Таким образом, в сущности, в настоящее время так или иначе мы всегда имеем дело с двумя фундаментальными моделями — идеей однополярного мира логически последовательной, монолитной, холистской модерности — с одной стороны, и моделью многополярности — своеобразным перенесением на международные отношения положений, разработанных с целью защиты прав меньшинств во внутренней политике либерально-демократических обществ. Но эти две модели подразумевают совершенно разные понимания модерности. Однополярность, совершенно очевидно, основана на понимании модерности как целостного непротиворечивого набора идей, лучше всего выраженного в институтах либерально-демократического общества: разные культуры и страны могут идти разными путями модернизации, но всегда к одному и тому же идеальному набору ценностей. Можно a priori сказать поэтому, что никакая многополярность, в свою очередь, невозможна в условиях монолитной модерности; международный режим может быть плюрализован лишь при плюрализации самой модерности. Иными словами, мир действительно будет многополярным только при условии, что существуют не только различные пути к модерности (способы модернизации), но и разные способы быть современным, различные варианты принадлежности к группе модернизированных обществ. Забегая вперед, скажем, что такая плюрализация модерности невозможна без ее историзации и контекстуализации, т. е. без понимания модерности как зависящей от исторических обстоятельств существования того или иного общества и его культурного и социального контекстов. Идея Маркса, что, хотя люди творят историю, они творят ее не совершенно произвольно, но всегда исходя из конкретного исторического и социального контекста, ставшая для Энтони Гидденса, по его собственным словам, основой одного из его самых знаменитых произведений [см.: Giddens, XXI], должна стать отправной точкой и в плюрализации модерности.

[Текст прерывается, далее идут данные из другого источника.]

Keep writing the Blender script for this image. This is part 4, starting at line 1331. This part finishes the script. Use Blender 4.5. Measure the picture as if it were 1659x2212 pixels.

И, наконец, последнее. Широко пропагандируемая сегодня в России идея «суверенной демократии» действительно имеет смысл лишь в мире плюральной модерности; монолитная модерность в конечном итогевсегда отрицает суверенитет, либо утверждая доминирующий характер одной отдельно взятой страны, либо подчиняя его режиму правления международных институтов. Конечно, идея суверенитета народа и государства является в сущности, одной из основных идей модерности, но логика монолитной модерности полагает Вестфальский режим суверенных национальных государств переходным, временным явлением. Уже отсюда, однако, вытекает целый ряд крайне интересных следствий: если режим силы и национального интереса, как мы показали выше, соответствует логике однополярного мира, а значит, логике монолитной модерности, а идея суверенной демократии представляет собой не что иное, как политическое выражение модерности плюральной, т. е. дальнейшее развитие положения о многополярном мире, то невозможно обосновать положение о суверенной демократии квазикейгановским утверждением о былой слабости и нынешней силе России или простым сравнением, как это иногда делается, суверенной демократии с рыночной конкурентоспособностью. В самом деле, если страна конкурентоспособна потому, что реализует какой-то особый, свой способ принадлежности модерности, а значит, имеет определенные обязанности и широкую ответственность — это одно дело; и совсем другое дело, если государство объявляет себя конкурентоспособным в силу обладания обширными экономическими ресурсами или наличия у него огромной военной мощи. Если конкурентоспособность понимается лишь как выражение силы, ни о какой суверенной демократии речи идти не может, подобно тому как насилие, по Арендт, является показателем неудачи власти, логика силы свидетельствует о реальном упадке суверенитета.